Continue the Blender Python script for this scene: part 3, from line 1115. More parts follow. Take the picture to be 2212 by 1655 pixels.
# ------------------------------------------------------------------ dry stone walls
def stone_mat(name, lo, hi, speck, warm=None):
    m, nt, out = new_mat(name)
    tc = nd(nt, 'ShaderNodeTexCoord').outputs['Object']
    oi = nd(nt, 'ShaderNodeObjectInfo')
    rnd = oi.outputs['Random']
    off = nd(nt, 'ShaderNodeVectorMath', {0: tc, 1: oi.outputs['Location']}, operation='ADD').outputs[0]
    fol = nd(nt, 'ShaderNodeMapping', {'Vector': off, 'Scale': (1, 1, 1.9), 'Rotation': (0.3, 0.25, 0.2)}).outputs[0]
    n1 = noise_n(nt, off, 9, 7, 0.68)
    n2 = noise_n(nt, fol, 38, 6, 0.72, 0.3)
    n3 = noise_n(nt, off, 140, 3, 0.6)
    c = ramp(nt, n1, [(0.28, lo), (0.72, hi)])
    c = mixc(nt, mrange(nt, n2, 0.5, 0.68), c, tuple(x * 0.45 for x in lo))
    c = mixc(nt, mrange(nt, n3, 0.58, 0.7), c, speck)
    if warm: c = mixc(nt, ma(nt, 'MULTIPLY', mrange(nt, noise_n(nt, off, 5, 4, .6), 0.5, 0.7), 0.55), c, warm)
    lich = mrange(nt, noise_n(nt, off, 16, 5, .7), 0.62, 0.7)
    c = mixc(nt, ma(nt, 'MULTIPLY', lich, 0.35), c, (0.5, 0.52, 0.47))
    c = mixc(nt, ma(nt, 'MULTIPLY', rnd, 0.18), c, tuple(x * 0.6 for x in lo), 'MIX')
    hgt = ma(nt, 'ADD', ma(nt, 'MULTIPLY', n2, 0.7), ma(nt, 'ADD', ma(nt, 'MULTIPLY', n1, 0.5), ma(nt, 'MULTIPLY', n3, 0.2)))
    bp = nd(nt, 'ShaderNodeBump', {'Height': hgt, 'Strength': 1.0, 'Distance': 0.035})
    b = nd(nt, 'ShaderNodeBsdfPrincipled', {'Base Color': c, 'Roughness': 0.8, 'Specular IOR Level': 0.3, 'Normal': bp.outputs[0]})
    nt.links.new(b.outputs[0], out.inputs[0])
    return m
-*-
#### [What is needed]
Return all of the data precisely as it appears.

#### [Completed task]
Continue the Blender Python script for this scene: part 3, from line 1115. More parts follow. Take the picture to be 2212 by 1655 pixels.
# ------------------------------------------------------------------ dry stone walls
def stone_mat(name, lo, hi, speck, warm=None):
    m, nt, out = new_mat(name)
    tc = nd(nt, 'ShaderNodeTexCoord').outputs['Object']
    oi = nd(nt, 'ShaderNodeObjectInfo')
    rnd = oi.outputs['Random']
    off = nd(nt, 'ShaderNodeVectorMath', {0: tc, 1: oi.outputs['Location']}, operation='ADD').outputs[0]
    fol = nd(nt, 'ShaderNodeMapping', {'Vector': off, 'Scale': (1, 1, 1.9), 'Rotation': (0.3, 0.25, 0.2)}).outputs[0]
    n1 = noise_n(nt, off, 9, 7, 0.68)
    n2 = noise_n(nt, fol, 38, 6, 0.72, 0.3)
    n3 = noise_n(nt, off, 140, 3, 0.6)
    c = ramp(nt, n1, [(0.28, lo), (0.72, hi)])
    c = mixc(nt, mrange(nt, n2, 0.5, 0.68), c, tuple(x * 0.45 for x in lo))
    c = mixc(nt, mrange(nt, n3, 0.58, 0.7), c, speck)
    if warm: c = mixc(nt, ma(nt, 'MULTIPLY', mrange(nt, noise_n(nt, off, 5, 4, .6), 0.5, 0.7), 0.55), c, warm)
    lich = mrange(nt, noise_n(nt, off, 16, 5, .7), 0.62, 0.7)
    c = mixc(nt, ma(nt, 'MULTIPLY', lich, 0.35), c, (0.5, 0.52, 0.47))
    c = mixc(nt, ma(nt, 'MULTIPLY', rnd, 0.18), c, tuple(x * 0.6 for x in lo), 'MIX')
    hgt = ma(nt, 'ADD', ma(nt, 'MULTIPLY', n2, 0.7), ma(nt, 'ADD', ma(nt, 'MULTIPLY', n1, 0.5), ma(nt, 'MULTIPLY', n3, 0.2)))
    bp = nd(nt, 'ShaderNodeBump', {'Height': hgt, 'Strength': 1.0, 'Distance': 0.035})
    b = nd(nt, 'ShaderNodeBsdfPrincipled', {'Base Color': c, 'Roughness': 0.8, 'Specular IOR Level': 0.3, 'Normal': bp.outputs[0]})
    nt.links.new(b.outputs[0], out.inputs[0])
    return m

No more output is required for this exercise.